Gina is the founder of Novel Rocket, regularly named as one of Writers Digest’s best websites for writers. Her debut, Crossing Oceans, was a Christy and Gold Medallion finalist and winner of the Carol Award, INSPY, and RWA’s Inspirational Reader’s Choice, as well as being a CBA, ECPA, Amazon and PW bestseller. Her sophomore novel, Dry as Rain was a Christy Award finalist. Wings of Glass has been named as one of the best books of the year in 2013 by Library Journal and was a SIBA Okra pick and a finalist for Romantic Times’ Reviewers Choice Award. Her latest novel, Driftwood Tides is in stores now. She holds degrees in science and nursing and currently resides with her family in southern Virginia. She works too hard, laughs too loud, and longs to see others heal from their past and discover their God-given purpose. To learn more about her, visit


  1. Write on, baby. Dogged determination can't be bought. With you.

  2. Indeed, every word is true! I remember when each new year came, we said to each other (you, Jessica, and me), "This is the year!" We wrote, critiqued, applied what we'd learned, and kept at it. I always look back and think what if I'd given up? I never would have made it.

    But I went into this gig, like you and Jess, with a focused goal in mind. Giving up wasn't part of that plan. I never stopped to think about how long the journey was. I just kept going.

    I think the best way to avoid total discouragement is to enjoy the journey. I've made wonderful friends along the way. You and Jess are BFFs. Michelle and Lisa are steady contacts in my life.

    I wouldn't have them if I'd given up.
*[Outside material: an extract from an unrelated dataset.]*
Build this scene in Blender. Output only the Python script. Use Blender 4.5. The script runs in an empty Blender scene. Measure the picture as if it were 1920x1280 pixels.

Great post, Gina!!

  3. When I look back at the ones I started with, I'm proud of them. Most of us have been published both traditionally and indy. Many have also started support businesses--craft mentoring, cover design, editing, marketing. One of my friends from "the day" is now an agent, another is the brain and power behind Realm Makers. They're not just friends, they're a wonderful network of business contacts. This is one industry in which its members are firm believers in paying it forward. I love my job!

  4. Thanks Bethany! Ane, it's been a great journey with you! Linda, it's amazing, isn't it? Who'd a thunk everyone would become what they ultimately do, ourselves included.

  5. Another well-known and successful writer once told me getting (trad)published was more about perseverance than talent. As you noted, G, both are evident in some books. I admire everyone who "sticks to it". Me? I'm a stubborn woman, but . . .

  6. Gina, So very true. I've written that part of success in writing is growing in the craft (and you can't do that if you don't write), part of it is being in the right place at the right time (and you can't do that if you quit and stay "quitted."), and part of it is the old "behind in chair, fingers on keyboard" we've all had drilled into us. Thanks for the reminder. So glad you and the other folks at Novel Rocket didn't give up.

  7. Your words of encouragement came to me while I leaned over the bridge looking down into the moving waters of quitting.

    Thank you.

  8. Leah, don't ever give up!! It took me years longer than my crit partners, but if I'd given up, I wouldn't have a published book today. You only fail when you give up!